Scana (SCANA) Q1 2025 earnings summary
Event summary combining transcript, slides, and related documents.
Q1 2025 earnings summary
23 Feb, 2026Executive summary
Revenue declined 32% year-over-year to NOK 368 million, driven by low order intake and reduced activity in both Offshore and Energy divisions.
EBITDA fell to NOK -7 million, with margins pressured by lower absorption of fixed costs, one-off restructuring and arbitration costs, and reduced activity.
Strategic review for PSW Power & Automation AS is ongoing and may extend beyond Q2 2025 due to weak order intake.
Cost and efficiency measures have been implemented to address earnings sensitivity and maintain competitiveness.

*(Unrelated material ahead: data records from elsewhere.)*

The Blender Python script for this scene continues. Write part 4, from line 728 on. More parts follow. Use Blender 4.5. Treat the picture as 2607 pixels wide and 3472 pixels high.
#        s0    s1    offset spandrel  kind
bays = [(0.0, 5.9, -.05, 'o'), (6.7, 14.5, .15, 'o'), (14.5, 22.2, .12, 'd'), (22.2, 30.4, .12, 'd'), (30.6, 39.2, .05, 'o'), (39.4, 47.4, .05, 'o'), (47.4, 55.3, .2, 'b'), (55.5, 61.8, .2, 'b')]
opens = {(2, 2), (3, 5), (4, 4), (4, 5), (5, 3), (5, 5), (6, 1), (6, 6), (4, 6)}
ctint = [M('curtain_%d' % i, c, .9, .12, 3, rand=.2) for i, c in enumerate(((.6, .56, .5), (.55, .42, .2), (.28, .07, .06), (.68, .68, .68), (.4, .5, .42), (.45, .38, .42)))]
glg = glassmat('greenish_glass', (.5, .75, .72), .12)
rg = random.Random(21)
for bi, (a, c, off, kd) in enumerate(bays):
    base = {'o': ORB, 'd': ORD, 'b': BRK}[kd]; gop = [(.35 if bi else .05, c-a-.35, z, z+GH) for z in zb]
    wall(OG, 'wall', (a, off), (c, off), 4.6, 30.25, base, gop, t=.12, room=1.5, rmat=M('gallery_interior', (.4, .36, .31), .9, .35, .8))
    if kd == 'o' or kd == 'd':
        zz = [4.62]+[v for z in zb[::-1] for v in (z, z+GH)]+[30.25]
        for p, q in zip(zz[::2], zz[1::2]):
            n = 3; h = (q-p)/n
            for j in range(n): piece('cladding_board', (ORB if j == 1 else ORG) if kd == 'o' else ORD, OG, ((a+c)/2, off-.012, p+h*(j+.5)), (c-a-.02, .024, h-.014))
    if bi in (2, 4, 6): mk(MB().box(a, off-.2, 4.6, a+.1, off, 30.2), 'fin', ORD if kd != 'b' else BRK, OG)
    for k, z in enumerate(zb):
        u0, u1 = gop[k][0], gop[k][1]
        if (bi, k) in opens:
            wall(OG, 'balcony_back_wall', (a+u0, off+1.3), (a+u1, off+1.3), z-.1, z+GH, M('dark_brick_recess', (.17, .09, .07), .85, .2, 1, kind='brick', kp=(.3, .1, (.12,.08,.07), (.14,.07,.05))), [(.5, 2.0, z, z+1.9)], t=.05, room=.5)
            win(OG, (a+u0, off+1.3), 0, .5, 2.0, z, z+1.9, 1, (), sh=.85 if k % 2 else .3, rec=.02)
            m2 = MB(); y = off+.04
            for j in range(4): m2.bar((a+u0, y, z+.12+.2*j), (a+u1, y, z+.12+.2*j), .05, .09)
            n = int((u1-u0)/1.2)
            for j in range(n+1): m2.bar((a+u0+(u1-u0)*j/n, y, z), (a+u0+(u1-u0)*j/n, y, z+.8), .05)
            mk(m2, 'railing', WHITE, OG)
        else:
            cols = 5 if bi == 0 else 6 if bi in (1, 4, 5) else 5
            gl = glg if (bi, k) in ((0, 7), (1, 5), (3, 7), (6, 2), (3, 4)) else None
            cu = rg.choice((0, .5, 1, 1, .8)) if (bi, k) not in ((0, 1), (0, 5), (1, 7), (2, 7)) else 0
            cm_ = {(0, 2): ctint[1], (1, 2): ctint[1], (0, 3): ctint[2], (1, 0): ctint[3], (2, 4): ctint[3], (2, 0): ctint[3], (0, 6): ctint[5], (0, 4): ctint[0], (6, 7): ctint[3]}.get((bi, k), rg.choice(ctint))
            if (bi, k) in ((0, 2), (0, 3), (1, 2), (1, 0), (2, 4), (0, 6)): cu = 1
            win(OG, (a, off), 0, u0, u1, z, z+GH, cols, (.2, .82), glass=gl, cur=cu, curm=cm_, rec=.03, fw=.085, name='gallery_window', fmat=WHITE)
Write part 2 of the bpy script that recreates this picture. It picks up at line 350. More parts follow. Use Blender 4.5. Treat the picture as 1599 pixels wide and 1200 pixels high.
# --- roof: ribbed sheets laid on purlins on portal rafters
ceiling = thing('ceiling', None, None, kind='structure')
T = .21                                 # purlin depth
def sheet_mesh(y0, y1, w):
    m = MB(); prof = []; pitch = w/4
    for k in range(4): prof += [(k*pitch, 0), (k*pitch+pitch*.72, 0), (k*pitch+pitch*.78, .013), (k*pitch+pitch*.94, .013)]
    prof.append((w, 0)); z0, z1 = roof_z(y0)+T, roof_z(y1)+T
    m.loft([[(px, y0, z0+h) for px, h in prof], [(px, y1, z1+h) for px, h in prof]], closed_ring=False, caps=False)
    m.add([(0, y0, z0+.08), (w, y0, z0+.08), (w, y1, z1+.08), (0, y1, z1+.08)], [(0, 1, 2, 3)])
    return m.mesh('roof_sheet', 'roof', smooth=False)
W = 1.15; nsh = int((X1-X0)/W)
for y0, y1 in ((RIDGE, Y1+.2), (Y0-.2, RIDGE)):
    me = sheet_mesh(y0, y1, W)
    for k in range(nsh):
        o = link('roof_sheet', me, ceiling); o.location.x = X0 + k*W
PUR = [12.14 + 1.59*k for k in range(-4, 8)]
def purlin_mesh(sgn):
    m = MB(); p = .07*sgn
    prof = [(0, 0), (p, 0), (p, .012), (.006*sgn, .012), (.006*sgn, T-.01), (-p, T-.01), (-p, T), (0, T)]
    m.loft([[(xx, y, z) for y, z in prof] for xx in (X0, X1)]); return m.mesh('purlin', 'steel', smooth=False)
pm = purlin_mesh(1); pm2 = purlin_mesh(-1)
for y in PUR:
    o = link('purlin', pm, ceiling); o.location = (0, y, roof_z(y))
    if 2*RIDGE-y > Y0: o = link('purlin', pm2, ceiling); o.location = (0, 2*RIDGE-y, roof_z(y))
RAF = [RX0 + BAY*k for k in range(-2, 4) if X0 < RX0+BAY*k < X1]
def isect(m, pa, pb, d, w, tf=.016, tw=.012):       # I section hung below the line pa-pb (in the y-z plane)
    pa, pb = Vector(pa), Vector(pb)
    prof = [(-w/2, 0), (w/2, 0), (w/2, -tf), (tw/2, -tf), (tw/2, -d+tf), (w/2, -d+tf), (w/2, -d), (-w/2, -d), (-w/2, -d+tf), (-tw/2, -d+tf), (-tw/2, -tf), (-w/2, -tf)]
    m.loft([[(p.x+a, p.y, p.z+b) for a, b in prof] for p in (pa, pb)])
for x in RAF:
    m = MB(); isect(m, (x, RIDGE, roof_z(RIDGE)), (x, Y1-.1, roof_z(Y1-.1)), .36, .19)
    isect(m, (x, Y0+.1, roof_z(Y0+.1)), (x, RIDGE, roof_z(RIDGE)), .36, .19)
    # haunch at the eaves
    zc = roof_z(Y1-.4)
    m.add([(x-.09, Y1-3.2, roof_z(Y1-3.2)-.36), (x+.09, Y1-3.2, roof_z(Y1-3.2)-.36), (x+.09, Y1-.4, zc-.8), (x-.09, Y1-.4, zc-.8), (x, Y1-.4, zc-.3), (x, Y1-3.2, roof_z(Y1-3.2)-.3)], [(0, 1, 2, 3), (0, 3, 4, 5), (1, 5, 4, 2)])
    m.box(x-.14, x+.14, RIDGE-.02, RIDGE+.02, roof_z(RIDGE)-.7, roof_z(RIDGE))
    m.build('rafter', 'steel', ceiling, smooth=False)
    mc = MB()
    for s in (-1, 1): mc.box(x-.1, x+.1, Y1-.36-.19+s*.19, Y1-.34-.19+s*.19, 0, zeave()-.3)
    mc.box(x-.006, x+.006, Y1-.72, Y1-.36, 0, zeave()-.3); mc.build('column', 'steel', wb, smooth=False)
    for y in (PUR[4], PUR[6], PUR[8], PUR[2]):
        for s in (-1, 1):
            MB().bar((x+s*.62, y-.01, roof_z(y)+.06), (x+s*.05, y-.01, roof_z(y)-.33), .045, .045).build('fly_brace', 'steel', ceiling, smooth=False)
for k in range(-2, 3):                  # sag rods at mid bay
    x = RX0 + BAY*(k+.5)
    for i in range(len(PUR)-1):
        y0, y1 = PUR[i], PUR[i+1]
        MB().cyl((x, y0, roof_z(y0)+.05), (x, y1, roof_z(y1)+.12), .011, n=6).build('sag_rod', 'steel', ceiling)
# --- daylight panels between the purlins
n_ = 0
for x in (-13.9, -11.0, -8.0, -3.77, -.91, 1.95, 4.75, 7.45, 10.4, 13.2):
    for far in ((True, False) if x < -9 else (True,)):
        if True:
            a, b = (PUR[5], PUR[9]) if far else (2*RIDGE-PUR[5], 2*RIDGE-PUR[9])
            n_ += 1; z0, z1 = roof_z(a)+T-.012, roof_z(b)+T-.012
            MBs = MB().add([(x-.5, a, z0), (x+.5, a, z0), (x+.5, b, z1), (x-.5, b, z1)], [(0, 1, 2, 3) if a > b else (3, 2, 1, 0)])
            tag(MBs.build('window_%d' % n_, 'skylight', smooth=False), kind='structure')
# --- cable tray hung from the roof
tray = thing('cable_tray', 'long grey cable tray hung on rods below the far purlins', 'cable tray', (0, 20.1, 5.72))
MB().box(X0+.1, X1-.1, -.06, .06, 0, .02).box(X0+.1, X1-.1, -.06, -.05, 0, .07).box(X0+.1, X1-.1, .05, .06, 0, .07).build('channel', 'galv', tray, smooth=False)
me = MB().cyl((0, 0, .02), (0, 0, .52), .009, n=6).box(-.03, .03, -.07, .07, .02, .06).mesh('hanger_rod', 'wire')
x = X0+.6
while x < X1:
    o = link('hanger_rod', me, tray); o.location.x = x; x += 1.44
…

Several new contracts signed, including frame agreements with Equinor and international clients for subsea steel components and mooring equipment.
Financial highlights
Revenue: NOK 368 million, down 32% from Q1 2024.
EBITDA: NOK -7 million (margin -1.8%), compared to NOK 97 million (margin 17.9%) in Q1 2024.
Adjusted EBITDA: NOK 4 million, down 92% year-over-year.
EBIT: NOK -36 million (margin -9.7%), compared to NOK 69.5 million (margin 12.9%) last year.
Order intake: NOK 524 million, down 5% year-over-year; order backlog: NOK 1,166 million, up 2% year-over-year.
Outlook and guidance
Cost reduction and efficiency measures continue to align expenses with lower activity levels.
Strategic review of PSW Power & Automation AS expected to extend beyond Q2 2025.
Significant resource allocation planned for Mongstad refinery turnaround project in Q3.
Growing focus on international markets for mooring solutions and increased bidding activity in surface treatment and subsea steel components.
Long-term order backlog remains solid, supporting future performance.